## EXERCISE DETAILS
Line by line, reproduce exactly the beginning of the listing below, ending with the line that contains "CAM = -(M @ np.array([0, 0, 1.0]))" and adding nothing.

## DATASET EXCERPT
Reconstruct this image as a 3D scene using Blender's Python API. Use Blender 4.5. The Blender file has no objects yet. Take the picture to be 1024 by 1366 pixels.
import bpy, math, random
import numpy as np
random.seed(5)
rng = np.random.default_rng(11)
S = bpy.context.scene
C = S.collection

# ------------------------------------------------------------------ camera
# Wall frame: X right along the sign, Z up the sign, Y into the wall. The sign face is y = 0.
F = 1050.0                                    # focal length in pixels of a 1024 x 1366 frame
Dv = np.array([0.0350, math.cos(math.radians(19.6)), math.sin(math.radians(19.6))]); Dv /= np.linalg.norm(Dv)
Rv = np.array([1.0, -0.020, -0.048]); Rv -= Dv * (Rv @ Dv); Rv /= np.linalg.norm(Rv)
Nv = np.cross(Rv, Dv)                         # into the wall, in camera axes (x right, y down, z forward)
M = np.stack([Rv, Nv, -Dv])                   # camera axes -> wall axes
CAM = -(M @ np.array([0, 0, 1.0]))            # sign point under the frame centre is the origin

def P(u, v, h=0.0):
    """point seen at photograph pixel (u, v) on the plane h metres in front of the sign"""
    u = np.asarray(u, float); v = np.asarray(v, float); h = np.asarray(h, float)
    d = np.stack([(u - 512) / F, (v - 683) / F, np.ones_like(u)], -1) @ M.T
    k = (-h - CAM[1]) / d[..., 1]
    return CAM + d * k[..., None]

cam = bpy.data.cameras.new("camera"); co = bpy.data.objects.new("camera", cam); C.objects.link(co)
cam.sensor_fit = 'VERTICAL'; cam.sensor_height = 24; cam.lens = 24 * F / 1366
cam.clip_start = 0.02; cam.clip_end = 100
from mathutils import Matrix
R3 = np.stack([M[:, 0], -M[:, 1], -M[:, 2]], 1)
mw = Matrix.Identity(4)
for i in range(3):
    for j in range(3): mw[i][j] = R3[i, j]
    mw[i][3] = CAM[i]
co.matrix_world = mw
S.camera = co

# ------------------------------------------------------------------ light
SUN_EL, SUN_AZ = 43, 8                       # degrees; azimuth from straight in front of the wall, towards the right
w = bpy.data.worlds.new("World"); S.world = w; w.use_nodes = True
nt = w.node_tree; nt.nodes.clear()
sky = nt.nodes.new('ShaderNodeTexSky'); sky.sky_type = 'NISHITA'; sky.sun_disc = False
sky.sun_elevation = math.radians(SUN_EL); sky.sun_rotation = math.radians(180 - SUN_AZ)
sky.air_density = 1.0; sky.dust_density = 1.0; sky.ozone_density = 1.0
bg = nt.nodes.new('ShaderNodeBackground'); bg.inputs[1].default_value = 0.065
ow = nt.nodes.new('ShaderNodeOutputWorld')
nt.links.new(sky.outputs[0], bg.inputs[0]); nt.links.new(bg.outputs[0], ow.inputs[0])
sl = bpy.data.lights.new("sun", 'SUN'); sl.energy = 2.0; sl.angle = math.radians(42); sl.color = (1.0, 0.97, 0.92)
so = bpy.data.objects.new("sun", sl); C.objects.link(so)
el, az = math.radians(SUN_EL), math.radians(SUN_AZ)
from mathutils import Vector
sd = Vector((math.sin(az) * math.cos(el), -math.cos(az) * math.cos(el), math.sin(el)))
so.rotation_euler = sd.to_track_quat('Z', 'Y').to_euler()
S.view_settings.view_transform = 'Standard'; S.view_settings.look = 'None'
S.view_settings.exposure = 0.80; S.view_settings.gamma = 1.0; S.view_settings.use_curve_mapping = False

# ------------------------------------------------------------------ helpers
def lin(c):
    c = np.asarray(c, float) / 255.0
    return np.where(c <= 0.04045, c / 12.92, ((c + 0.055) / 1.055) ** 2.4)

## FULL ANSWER
Reconstruct this image as a 3D scene using Blender's Python API. Use Blender 4.5. The Blender file has no objects yet. Take the picture to be 1024 by 1366 pixels.
import bpy, math, random
import numpy as np
random.seed(5)
rng = np.random.default_rng(11)
S = bpy.context.scene
C = S.collection

# ------------------------------------------------------------------ camera
# Wall frame: X right along the sign, Z up the sign, Y into the wall. The sign face is y = 0.
F = 1050.0                                    # focal length in pixels of a 1024 x 1366 frame
Dv = np.array([0.0350, math.cos(math.radians(19.6)), math.sin(math.radians(19.6))]); Dv /= np.linalg.norm(Dv)
Rv = np.array([1.0, -0.020, -0.048]); Rv -= Dv * (Rv @ Dv); Rv /= np.linalg.norm(Rv)
Nv = np.cross(Rv, Dv)                         # into the wall, in camera axes (x right, y down, z forward)
M = np.stack([Rv, Nv, -Dv])                   # camera axes -> wall axes
CAM = -(M @ np.array([0, 0, 1.0]))            # sign point under the frame centre is the origin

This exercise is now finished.